A Turkish Playbook for Fighting Populism

While President Recep Tayyip Erdoğan pursues a fear-based strategy of polarization, Turkey’s opposition parties are maintaining a strong alliance and a positive message. If they win next year’s national elections, democratic forces seeking to unseat populist autocrats elsewhere will certainly register how they did it.

İSTANBUL – As Turkey prepares for national elections in 2023, President Recep Tayyip Erdoğan is losing ground because of the unfolding economic crisis and opposition parties’ effective strategies. Under Erdoğan, Turkey has become a model of populist authoritarianism in the past decade. But six opposition parties recently forged an opposition alliance bound together by a shared democratization agenda. Their efforts deserve to be added to a growing playbook of tactics for competing against autocratic populists.

Over the years, Erdoğan has channeled raw majoritarianism into authoritarian governance. He positioned himself and his Justice and Development Party (AKP) as the country’s sole representative, dismissed the legitimacy of all opposition groups, and imprisoned some of their members. Using its parliamentary majority and referenda, the AKP deepened Turkey’s political and social polarization while consolidating control over the executive.

The party’s power grab culminated in 2018, when Erdoğan engineered the transformation of Turkey’s parliamentary system into a hyper-presidential system devoid of checks and balances. By abolishing the office of prime minister, rendering the parliament dysfunctional, and transferring key powers to the president, Erdoğan subordinated the opposition’s ability to organize and mobilize voters to arbitrary one-man rule.

But, despite the government’s efforts to intimidate, silence, divide, exclude, and criminalize its opponents, Turkey remains democratically resilient.
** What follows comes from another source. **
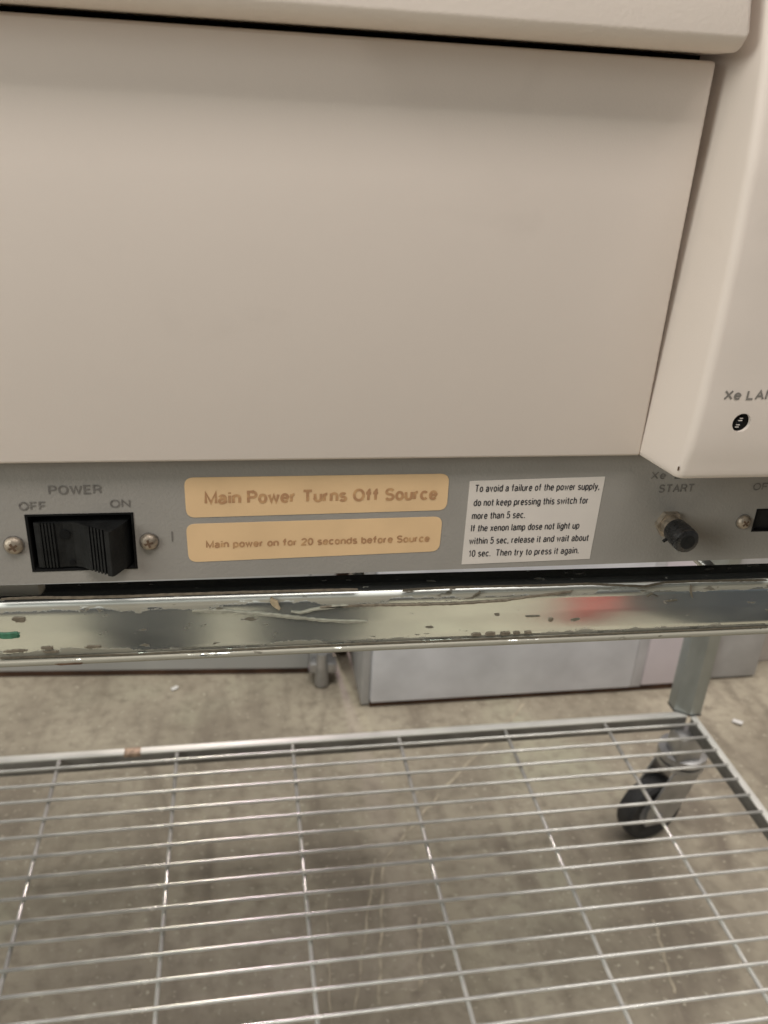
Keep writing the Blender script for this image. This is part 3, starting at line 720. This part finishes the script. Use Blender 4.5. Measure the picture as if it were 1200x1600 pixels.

Recent polls indicate that growing support for opposition parties poses a major threat to Erdoğan, the AKP, and its current coalition partner, the Nationalist Movement Party (MHP). The opposition, it seems clear, has learned from its past mistakes.

Like democratic forces that have ousted populist incumbents elsewhere, Turkey’s opposition has recognized the importance of unity. In the country’s 2018 national elections, the opposition parties cooperated to win parliamentary seats but fielded their own presidential candidates against Erdoğan. Unsurprisingly, it was a losing strategy.